Ayala – (Generative for Viewfinder, 9 55 pm render) [Ayala Bandcamp]
Sydney’s Donny Janks is Ayala, under which name he’s just released an EP of generative works called 08-09-21. Although there are generative elements (so each render released here is just one version of the output of each musical contraption), there’s clearly considered musical thought that goes into each of these works, and the renderings work very well as final compositions. The one we heard tonight was created to accompany a sculpture by Joel Adler called “Viewfinder”, but even here – as well as on the other two works – the ambient textures are joined at times by hints of beats.

exael – silent kiss [exael Bandcamp]
Berlin-based Naemi aka exael continues to release tracks & EPs when they feel like it on their Bandcamp alongside label releases. This Bandcamp Friday’s exclusive was the lovely “silent kiss”, which marries expressive piano and electronics in their usual vaporwavey fashion.
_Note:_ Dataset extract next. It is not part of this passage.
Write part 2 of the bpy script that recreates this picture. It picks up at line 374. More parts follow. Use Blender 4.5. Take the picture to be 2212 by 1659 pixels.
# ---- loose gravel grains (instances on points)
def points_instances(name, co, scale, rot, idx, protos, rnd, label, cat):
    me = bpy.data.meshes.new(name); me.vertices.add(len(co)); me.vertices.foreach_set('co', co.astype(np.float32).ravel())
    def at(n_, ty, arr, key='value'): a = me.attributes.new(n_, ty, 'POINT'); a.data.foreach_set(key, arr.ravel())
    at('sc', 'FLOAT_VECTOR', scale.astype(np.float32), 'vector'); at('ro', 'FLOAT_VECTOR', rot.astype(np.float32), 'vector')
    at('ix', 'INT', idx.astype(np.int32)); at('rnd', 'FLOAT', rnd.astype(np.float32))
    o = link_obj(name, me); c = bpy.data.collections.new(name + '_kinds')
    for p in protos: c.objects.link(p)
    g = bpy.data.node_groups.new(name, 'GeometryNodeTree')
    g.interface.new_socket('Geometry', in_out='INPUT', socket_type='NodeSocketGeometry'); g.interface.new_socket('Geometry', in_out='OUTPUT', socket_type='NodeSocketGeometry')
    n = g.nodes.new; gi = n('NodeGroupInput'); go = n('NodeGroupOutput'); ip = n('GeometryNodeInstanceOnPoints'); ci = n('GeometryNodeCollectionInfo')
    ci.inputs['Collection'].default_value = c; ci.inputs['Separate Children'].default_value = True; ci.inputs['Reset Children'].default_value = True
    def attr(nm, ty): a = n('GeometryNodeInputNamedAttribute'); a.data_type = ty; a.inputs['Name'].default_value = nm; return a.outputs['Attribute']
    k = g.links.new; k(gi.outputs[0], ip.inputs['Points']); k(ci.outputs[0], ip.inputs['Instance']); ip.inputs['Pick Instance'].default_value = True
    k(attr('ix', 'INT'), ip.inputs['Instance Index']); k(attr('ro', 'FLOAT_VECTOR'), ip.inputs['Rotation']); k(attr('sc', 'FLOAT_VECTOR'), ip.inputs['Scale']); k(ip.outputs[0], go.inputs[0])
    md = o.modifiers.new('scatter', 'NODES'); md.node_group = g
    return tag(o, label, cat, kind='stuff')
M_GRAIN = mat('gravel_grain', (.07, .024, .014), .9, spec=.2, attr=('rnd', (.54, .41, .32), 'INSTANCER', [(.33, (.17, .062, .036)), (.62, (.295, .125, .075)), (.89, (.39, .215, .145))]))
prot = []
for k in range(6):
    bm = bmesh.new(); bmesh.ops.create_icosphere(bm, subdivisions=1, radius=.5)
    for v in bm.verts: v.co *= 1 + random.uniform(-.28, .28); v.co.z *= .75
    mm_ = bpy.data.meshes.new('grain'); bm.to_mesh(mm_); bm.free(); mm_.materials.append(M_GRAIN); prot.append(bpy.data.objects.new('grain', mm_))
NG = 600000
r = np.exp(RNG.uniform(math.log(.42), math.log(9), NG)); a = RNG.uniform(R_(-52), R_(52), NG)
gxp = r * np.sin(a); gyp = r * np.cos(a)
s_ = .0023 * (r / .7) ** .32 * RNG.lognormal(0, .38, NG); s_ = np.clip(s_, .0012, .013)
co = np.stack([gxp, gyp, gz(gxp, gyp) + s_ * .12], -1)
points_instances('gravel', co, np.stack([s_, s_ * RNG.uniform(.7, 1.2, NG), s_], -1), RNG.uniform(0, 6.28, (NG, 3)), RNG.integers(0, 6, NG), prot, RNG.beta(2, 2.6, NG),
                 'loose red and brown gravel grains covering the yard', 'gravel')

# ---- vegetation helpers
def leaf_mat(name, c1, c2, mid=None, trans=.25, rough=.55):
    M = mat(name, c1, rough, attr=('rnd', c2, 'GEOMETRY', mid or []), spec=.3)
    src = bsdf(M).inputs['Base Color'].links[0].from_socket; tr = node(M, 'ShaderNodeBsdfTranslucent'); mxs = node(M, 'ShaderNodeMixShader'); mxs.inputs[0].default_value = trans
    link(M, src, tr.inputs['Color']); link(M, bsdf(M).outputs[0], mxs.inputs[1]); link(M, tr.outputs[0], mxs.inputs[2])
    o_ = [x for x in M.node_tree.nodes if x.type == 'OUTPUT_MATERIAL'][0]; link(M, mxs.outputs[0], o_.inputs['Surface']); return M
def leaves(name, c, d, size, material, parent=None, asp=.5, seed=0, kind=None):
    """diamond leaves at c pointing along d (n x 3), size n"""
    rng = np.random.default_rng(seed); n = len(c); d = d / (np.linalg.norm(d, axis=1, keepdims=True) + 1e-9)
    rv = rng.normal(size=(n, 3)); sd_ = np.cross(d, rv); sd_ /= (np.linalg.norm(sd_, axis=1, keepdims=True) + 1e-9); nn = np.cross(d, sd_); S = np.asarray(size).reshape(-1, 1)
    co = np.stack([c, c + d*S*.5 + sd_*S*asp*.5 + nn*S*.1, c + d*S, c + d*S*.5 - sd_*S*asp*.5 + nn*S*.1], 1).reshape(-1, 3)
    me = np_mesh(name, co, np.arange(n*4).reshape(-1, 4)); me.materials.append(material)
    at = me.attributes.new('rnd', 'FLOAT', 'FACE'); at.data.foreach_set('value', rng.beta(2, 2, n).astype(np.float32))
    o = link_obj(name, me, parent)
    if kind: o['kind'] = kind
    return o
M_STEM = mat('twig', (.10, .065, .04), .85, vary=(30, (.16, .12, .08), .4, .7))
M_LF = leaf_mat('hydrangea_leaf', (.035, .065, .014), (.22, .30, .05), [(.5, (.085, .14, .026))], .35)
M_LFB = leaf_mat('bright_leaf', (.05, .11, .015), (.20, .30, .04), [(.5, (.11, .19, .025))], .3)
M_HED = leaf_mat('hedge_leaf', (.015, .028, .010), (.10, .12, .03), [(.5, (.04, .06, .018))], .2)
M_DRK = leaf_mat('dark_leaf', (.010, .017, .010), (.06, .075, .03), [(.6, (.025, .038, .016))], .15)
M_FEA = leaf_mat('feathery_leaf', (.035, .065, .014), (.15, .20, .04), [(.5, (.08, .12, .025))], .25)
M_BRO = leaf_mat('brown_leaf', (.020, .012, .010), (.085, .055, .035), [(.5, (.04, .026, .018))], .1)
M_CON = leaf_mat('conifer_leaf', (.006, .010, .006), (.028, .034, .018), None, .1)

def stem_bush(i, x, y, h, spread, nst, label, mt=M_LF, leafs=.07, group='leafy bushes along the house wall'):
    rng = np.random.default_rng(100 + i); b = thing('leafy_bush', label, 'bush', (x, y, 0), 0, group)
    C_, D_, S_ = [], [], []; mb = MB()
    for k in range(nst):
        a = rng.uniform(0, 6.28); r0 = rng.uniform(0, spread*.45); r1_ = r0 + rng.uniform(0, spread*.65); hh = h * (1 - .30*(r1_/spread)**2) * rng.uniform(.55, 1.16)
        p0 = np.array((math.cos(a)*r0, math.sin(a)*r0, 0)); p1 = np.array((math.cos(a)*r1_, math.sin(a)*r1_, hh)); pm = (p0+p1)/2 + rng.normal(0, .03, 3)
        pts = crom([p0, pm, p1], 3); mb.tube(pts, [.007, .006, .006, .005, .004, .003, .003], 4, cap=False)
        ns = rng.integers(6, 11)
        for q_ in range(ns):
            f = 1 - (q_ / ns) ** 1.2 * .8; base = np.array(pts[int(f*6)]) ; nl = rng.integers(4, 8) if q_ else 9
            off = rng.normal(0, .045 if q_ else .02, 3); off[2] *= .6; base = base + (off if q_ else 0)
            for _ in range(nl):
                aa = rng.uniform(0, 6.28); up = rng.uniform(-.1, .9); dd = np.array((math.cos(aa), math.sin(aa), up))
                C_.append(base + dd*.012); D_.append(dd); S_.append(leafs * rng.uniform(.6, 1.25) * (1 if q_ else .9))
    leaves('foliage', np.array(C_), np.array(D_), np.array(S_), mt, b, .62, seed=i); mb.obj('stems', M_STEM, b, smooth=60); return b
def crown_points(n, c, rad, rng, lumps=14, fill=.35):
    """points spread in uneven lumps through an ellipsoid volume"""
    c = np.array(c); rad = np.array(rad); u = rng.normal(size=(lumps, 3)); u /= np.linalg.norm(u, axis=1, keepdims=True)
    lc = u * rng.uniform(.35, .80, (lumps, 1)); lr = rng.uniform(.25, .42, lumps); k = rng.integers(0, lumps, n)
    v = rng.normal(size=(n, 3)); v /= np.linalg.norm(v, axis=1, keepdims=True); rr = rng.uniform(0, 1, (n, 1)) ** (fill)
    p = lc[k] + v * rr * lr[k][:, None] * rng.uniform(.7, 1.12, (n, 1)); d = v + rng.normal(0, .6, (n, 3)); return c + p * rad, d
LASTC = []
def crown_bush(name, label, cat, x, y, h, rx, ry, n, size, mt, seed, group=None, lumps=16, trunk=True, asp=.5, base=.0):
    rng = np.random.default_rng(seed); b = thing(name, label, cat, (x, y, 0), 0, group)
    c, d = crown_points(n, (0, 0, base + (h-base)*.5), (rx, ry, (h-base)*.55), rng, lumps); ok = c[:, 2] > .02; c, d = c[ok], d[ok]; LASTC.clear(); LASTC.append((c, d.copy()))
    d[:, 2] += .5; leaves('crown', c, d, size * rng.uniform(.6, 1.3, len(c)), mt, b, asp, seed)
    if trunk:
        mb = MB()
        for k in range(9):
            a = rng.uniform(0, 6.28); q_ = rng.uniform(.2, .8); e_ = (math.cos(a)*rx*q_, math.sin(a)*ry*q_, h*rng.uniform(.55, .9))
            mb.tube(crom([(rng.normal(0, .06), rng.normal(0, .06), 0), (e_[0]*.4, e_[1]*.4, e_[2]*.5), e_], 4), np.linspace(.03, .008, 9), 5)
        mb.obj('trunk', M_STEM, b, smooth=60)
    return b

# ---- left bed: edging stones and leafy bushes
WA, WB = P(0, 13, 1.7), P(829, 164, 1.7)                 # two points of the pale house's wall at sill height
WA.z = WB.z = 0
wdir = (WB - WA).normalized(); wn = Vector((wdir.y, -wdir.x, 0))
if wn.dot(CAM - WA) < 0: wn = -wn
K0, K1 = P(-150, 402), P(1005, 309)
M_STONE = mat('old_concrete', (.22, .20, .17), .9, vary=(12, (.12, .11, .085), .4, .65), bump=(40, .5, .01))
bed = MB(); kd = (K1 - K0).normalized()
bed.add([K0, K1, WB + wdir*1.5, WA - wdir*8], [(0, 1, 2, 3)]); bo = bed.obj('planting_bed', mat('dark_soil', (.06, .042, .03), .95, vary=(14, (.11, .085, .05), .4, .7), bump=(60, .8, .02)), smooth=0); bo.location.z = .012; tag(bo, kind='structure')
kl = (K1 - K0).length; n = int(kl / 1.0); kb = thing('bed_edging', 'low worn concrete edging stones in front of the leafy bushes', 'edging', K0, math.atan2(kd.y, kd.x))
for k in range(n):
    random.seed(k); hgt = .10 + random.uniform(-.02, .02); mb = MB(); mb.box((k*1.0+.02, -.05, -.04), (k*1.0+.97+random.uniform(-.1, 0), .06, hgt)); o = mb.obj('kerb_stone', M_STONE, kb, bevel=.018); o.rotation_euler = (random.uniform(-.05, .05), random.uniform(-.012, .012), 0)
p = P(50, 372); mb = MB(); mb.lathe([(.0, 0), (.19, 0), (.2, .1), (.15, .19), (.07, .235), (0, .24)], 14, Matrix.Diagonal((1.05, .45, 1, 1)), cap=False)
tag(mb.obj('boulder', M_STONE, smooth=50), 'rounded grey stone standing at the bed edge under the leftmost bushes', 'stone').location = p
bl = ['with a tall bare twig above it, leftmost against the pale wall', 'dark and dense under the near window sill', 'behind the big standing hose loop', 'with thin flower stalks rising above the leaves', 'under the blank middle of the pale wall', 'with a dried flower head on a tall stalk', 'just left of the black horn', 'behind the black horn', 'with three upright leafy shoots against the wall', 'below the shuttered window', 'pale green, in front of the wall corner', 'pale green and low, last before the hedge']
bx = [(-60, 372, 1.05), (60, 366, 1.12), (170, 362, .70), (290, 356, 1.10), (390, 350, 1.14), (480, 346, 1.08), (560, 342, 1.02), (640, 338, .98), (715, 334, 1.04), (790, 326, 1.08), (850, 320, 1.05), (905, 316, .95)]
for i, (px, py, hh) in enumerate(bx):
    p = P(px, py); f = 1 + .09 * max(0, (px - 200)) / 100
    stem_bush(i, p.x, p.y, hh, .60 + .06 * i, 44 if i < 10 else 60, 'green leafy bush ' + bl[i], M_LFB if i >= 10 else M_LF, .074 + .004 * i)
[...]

Sebastian Field – Iris [Provenance/Bandcamp]
Sebastian Field – Measurement Doesn’t Change the Distance – Arcs [Provenance/Bandcamp]
On his latest album Sandcandles – our last Provenance release for tonight – Canberra’s Sebastian Field unearths and repurposes music recorded 15-20 years ago, which he has self-consciously hidden away from himself, along with recordings from fellow travellers over the last few years. Although it moves Field’s work (for now) away from explicit songwriting, it’s a welcome change, resulting in hazy loops of grainy guitar and electronics, worldless vocals and occasional buried beats. If you like Benoît Pioulard, don’t sleep on this.

Tony Dupé – I worked hard [Lost Tribe Sound/Bandcamp]
Tony Dupé – I lay down [Lost Tribe Sound/Bandcamp]
I’m so glad that my longtime friend & musical colleague Tony Dupé has found a home with Lost Tribe Sound. It seems like a perfect fit for his music, rooted in indie and folk, with hints of postrock, electronic construction that doesn’t usually sound electronic, and a love of neo-classical arrangements (after some years of my playing on his productions, Tony went off and learned the cello for himself). Last year Lost Tribe Sound released the long-awaited album by Tony and his brilliant partner Claire Deak, but now it’s time for an exquisite solo album, no longer under the Saddleback sobriquet (and Deak & Dupé are no longer on the NSW coast near Mount Saddleback, but rather based down in Melbourne). Margaret Hammett Lived is a musical tribute to his grandmother’s sister, who as Tony describes it was imprisoned for her entire adult life in the Abbotsford Convent. She was taken there after falling pregnant twice to a farmer as a teenager; her first baby was taken from her, and the second died after birth – she named both Eileen. Whether these were consensual is not clear, but the grieving Margaret was branded a “bad girl” and taken to the convent, where she spent more than six decades until she died. This tragic, cruel story inspired Tony to write a suite of absolutely stunning beauty, with strings, organ, bells and voices (and yes, some subtle electronic touches). It’s gorgeously performed, poised music worthy of its subject matter. Please spend half an hour listening to this album.